# Stated goal
Locate, in the data below, the line that contains "Write a Blender" and the line that contains "COL = scene.collection"; reproduce exactly those two lines and every line between them, nothing more.

# Records to process
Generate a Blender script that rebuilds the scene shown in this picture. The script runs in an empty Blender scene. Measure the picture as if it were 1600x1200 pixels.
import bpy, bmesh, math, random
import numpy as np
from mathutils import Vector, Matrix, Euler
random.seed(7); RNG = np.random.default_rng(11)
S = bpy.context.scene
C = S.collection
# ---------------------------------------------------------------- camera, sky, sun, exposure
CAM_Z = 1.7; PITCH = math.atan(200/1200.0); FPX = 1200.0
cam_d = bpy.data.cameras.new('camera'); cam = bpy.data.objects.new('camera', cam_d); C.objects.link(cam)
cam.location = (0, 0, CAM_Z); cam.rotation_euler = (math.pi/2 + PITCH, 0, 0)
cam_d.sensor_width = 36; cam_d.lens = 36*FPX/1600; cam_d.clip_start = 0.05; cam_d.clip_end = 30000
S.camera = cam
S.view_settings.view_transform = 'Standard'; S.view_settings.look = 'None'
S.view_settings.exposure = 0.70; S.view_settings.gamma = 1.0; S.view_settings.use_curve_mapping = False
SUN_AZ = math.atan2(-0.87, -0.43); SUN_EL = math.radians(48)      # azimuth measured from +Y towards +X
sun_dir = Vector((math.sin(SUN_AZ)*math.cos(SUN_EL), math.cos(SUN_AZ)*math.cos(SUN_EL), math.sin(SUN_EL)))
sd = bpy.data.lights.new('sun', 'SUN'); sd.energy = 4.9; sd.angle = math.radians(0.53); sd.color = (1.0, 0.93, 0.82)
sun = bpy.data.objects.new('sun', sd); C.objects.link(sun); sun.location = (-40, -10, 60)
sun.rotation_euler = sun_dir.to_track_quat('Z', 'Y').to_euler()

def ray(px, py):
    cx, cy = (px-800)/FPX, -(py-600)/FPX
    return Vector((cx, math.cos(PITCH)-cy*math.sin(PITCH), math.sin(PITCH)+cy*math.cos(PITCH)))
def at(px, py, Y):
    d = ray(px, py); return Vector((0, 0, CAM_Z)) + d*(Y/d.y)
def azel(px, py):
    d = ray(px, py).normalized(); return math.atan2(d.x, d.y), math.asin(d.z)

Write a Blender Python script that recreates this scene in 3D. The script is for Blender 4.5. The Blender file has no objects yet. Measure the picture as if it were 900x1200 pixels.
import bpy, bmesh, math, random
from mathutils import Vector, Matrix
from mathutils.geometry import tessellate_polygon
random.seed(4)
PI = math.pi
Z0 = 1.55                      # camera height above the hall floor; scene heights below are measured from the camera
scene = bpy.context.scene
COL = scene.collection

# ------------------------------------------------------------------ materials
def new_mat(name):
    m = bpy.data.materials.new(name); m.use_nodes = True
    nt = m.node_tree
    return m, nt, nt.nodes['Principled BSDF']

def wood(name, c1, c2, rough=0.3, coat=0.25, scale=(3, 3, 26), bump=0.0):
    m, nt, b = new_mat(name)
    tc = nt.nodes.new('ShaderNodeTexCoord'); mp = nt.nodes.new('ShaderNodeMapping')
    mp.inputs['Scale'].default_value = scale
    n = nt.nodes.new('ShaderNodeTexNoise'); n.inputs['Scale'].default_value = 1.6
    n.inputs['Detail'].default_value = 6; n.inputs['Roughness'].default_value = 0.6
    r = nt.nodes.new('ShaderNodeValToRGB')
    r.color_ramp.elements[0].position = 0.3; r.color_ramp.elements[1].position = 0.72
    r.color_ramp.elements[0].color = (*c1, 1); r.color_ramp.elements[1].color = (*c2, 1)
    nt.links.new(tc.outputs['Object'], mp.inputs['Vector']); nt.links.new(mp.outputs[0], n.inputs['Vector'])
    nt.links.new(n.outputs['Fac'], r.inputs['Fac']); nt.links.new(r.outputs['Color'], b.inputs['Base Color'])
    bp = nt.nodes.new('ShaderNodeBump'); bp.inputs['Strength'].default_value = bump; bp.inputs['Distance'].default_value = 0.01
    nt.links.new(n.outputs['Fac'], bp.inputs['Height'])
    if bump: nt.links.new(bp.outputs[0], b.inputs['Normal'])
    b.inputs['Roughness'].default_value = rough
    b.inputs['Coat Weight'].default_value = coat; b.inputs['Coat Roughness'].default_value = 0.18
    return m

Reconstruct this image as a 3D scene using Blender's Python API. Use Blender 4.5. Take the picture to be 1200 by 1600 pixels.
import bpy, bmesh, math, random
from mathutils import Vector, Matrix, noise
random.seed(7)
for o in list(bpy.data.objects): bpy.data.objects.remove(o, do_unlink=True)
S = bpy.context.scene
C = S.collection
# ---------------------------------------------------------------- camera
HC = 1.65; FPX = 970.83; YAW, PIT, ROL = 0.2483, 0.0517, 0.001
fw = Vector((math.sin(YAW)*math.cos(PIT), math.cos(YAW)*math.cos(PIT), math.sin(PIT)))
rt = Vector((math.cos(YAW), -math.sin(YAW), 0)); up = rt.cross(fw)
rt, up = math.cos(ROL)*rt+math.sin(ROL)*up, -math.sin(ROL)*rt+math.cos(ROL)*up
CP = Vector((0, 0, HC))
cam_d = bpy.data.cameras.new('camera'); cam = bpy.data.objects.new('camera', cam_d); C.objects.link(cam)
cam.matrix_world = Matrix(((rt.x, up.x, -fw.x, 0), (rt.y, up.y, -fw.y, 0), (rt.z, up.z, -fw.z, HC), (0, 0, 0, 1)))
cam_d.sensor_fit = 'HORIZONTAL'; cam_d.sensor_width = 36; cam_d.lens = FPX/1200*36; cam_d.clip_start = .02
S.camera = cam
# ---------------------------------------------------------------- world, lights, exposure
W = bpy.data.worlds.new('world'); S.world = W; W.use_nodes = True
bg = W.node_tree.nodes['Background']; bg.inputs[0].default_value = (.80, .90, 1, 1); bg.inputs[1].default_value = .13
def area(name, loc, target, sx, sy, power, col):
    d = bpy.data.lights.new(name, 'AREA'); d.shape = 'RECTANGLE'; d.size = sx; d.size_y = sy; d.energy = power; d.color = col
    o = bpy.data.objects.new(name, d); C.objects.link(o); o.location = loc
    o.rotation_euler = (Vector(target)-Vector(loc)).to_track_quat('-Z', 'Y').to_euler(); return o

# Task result
Write a Blender Python script that recreates this scene in 3D. The script is for Blender 4.5. The Blender file has no objects yet. Measure the picture as if it were 900x1200 pixels.
import bpy, bmesh, math, random
from mathutils import Vector, Matrix
from mathutils.geometry import tessellate_polygon
random.seed(4)
PI = math.pi
Z0 = 1.55                      # camera height above the hall floor; scene heights below are measured from the camera
scene = bpy.context.scene
COL = scene.collection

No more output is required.